Calgary Herald
ruin/time
“The piece dancing in the middle is Alexandrous Ballard’s Ruin Time, a charging duet featuring Reilly Bell and Kelley McKinlay.
Ruin time is described as a phenomenon in which cultural significance accumulates through the passage and weight of time. But one doesn’t really have to grasp this concept to enjoy this piece. It’s a pulsating, highly physical dance that incorporates both ballet and contemporary movement. It features Bell in a striking red top and pointe shoes, and a shirtless McKinlay.
Sandy Somer’s lighting design highlights the falling red petals against the bare stage. Ballard’s choreography is performed to David Lang’s musical composition entitled Pierced, which features throbbing violin. The duet is strong and beautiful and includes some great lifts”
Alberta Ballet presents Up Close Program
New choreographies by Alexandrous Ballard and Yukichi Hattori
Nat Christie Centre
Tuesday January 21 – Saturday January 25, 2014
Alberta Ballet’s presentation of the Up Close Program made its eagerly anticipated annual return on Tuesday night, featuring two World Première choreographies, both of which were for all-male corps. All performances this week are nearly sold out and it is small wonder: these remarkable new works by Yukichi Hattori (who last year presented his unforgettably excellent and challenging choreography ‘Dump the Physical Memory’) and dance master Alex Ballard range from the insightfully provocative to the transcendentally sublime.
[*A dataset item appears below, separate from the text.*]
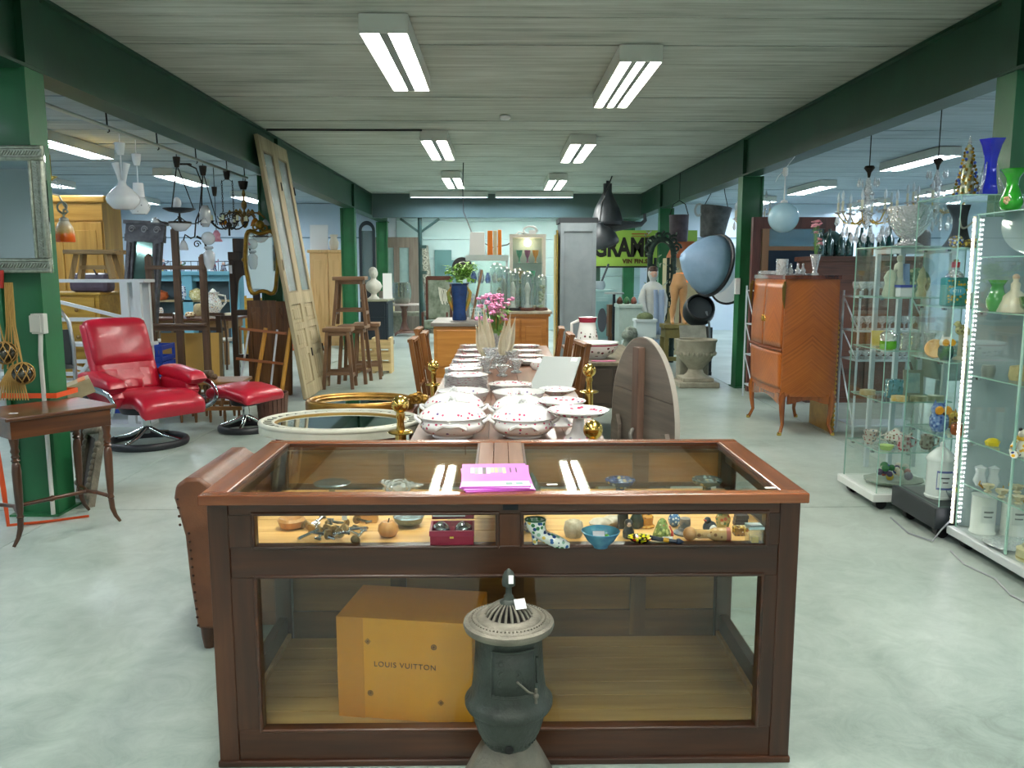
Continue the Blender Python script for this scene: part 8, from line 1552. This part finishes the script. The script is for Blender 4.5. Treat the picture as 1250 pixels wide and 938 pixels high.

To truly appreciate the creative breadth found in these pieces, I travelled to Edmonton last weekend where, hosted by Brian Webb Dance Company, these works were presented by the Up Close Program prior to its Calgary performances, and that allowed me to enjoy them still more on my second viewing Tuesday night.
Mr. Ballard’s two choreographies ‘ruin/time’ (premièred in 2013 during the High Performance Rodeo festival, which I have now seen three times) and ‘The Precise Nature of the Catastrophe’ share common thematic and choreographic elements. Both involve calamity, but whereas ‘ruin/time’ examines multiple facets of physical degradation over centuries, ‘Precise Nature’ addresses the more personal subject of erosive adversity Mr. Ballard faced during his struggle with his young daughter’s serious illness this past year.
‘ruin/time’ is a virtuoso/stamina piece set for female/male duo Reilley Bell and Kelley McKinlay, who gave yet another admirably athletic performance amid falling leaves and an appropriately pounding minimalist score, namely David Lang’s “Pierced”, set for haunting cello solo, vibraphone, strings and later on, percussion – the perfect sonic atmosphere for this intense piece. Continually presenting different sets of ever-increasingly complex poses and lifts, Ms. Bell and Mr. McKinlay collaborated successfully to represent epochal decay amid a relentless march of time, and paradoxically with seemingly ceaseless core stamina. It becomes clear after a while that Ms. Bell, frequently clutched in multiple holds by her partner throughout the work, represents the inevitable ruination and transience of all things, while Mr. McKinlay dances the immortally-locked embrace of time, and leaves scarcely any space between the intensity of his holds over his partner.
‘Precise Nature’, conversely, involved the depiction of psychological stamina through a series of panels mixing multiple dance vocabularies. Despite the fact that the work is a ‘cannibalization’ (Mr. Ballard’s word) of three previous choreographies, it is nevertheless the greater conceptual and dramatic success of Mr. Ballard’s two offerings. From the opening protagonist’s solo journey, danced by Mr. Hattori, through to the corps’ descent into darkly-hued worlds of inner ethical conflict depicted in controlled movements to Bach’s slow, throbbing solo keyboard chords found in his Italian Concerto, until the emotional final redemption when Mr. Hattori sensitively touches the hearts of his fellow dancers in benediction, the work’s narrative constructs a logical programmatic flow that is at once as beautiful as it is engaging to follow.
Yet the work’s treatment of physical conflict, whether in its use of classical language or representative movement, never strayed far from the existential nature of the ballet’s sensitive subject matter – what it is like to live with the threat of losing a close loved one, particularly a child.
In the middle sections, Mr. Hattori watched the corps as it represented the protagonist’s struggle via sets of leaps, pirouettes and difficult athletic movements, as if benumbed by pain, however his seeming detachment never detracted from the work’s bittersweet viscerality – a fitting balletic narrative of what it means to pass through a Dark Night of the Soul.